Wir können inzwischen Städten und Regionen aber auch einzelnen Banken und dem Gesetzgeber mit tausenden ständig erhobener Daten und Datenbankkombinationen etwas über die realen Wirkungen des Finanzsystems auf Menschen und Wirtschaft zeigen und sie kompetent bei der Umsetzung von Erfahrungen in Recht und Handlungsmöglichkeiten beraten. Dass unser Rat in vielen Beiräten, Konferenzen und Arbeitsgruppen gefragt ist, gefährdet aber leider häufig eher die Arbeit, weil das iff von seinen Einnahmen lebt und die vermeintliche unentgeltliche Ehre, gefragt zu werden, auf anderweitig bezahlte Lobbyisten zutrifft, das iff dagegen finanziell extrem belastet.

Trotzdem bleibt es Ziel des instituts, Presse, Öffentlichkeit und Politik wie Verbände zu beraten und Vorschläge zu machen, auch wo es nicht bezahlt wird. Dass das dann häufig in Nachtarbeit passiert, haben wir gerade wieder vor Abgabe des EU-Projektes erleben müssen.

5. Ich persönlich hoffe, dass nach 33 Jahren unter meiner Leitung das iff mit seinem neuen Team verstärkt durch meine weitere rechtssoziologische Ergänzung dieser Arbeiten noch mehr Unterstützung von Wirtschaft, Gesellschaft und Staat erhält. Es geht darum, das in bezahlte Arbeitsaufträge zu überführen, was für den Verbraucherschutz bzw. verbraucherorientierte Angebote bei Finanzdienstleistungen notwendig ist. Unsere aktuellen Projekterfolge zeigen, dass wir etwas zu bieten haben und nicht betteln müssen. Die gerade erfolgte Verleihung des Bundesverdienstkreuzes an den Direktor des iff sehen wir als eine Anerkennung unseres kollektiven Bemühens für den Verbraucherschutz bei Finanzdienstleistungen an.

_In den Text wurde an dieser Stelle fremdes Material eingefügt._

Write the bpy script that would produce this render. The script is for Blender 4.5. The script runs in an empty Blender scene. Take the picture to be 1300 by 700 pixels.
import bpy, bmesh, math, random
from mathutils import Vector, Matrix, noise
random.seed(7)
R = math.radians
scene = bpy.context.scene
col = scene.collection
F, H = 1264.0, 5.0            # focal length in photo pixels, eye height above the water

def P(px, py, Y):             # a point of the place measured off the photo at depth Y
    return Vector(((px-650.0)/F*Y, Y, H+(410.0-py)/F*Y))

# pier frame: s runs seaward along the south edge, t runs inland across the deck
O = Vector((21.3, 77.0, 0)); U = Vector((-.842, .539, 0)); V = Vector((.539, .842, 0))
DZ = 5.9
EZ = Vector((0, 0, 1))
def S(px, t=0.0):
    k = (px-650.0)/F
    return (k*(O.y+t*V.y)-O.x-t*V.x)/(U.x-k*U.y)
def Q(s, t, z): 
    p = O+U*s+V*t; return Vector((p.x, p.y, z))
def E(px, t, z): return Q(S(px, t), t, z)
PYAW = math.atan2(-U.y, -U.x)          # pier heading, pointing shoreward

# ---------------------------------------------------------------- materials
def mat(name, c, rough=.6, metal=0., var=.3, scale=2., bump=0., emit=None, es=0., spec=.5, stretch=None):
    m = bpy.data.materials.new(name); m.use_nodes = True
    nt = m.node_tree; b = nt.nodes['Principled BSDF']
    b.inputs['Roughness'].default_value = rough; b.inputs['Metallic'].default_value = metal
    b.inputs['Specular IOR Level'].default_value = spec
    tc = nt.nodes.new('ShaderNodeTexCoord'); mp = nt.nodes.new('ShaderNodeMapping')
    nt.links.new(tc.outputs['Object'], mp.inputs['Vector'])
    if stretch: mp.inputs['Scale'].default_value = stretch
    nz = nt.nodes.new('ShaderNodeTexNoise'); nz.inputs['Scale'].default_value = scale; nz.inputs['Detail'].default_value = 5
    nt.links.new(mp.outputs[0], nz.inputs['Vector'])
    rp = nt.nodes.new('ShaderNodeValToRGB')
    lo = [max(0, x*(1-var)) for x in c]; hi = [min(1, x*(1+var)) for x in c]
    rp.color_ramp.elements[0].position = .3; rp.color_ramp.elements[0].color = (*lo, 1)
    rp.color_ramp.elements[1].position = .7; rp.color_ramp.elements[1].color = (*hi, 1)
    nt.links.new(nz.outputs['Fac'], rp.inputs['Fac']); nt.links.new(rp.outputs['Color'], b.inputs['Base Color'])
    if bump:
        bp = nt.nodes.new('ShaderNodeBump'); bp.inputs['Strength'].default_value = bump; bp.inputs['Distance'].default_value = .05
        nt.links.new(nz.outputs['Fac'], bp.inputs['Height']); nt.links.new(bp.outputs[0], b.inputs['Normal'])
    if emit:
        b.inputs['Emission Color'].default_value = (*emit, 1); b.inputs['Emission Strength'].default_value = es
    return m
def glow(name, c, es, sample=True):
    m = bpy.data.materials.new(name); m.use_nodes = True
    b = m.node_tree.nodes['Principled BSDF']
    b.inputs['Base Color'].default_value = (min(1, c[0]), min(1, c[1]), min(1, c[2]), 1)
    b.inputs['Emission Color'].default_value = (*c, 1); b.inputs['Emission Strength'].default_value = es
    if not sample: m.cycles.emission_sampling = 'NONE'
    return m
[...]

In diesem Sinne wünsche ich allen, die dem iff freundlich gesinnt sind, ein gutes Jahr 2016 und hoffe am 2. und 3. Juni 2016 viele von Ihnen wieder auf unserer jährlichen internationalen Konferenz zu Finanzdienstleistung in Hamburg (www.iff-hamburg.de/konferenz) begrüßen zu können.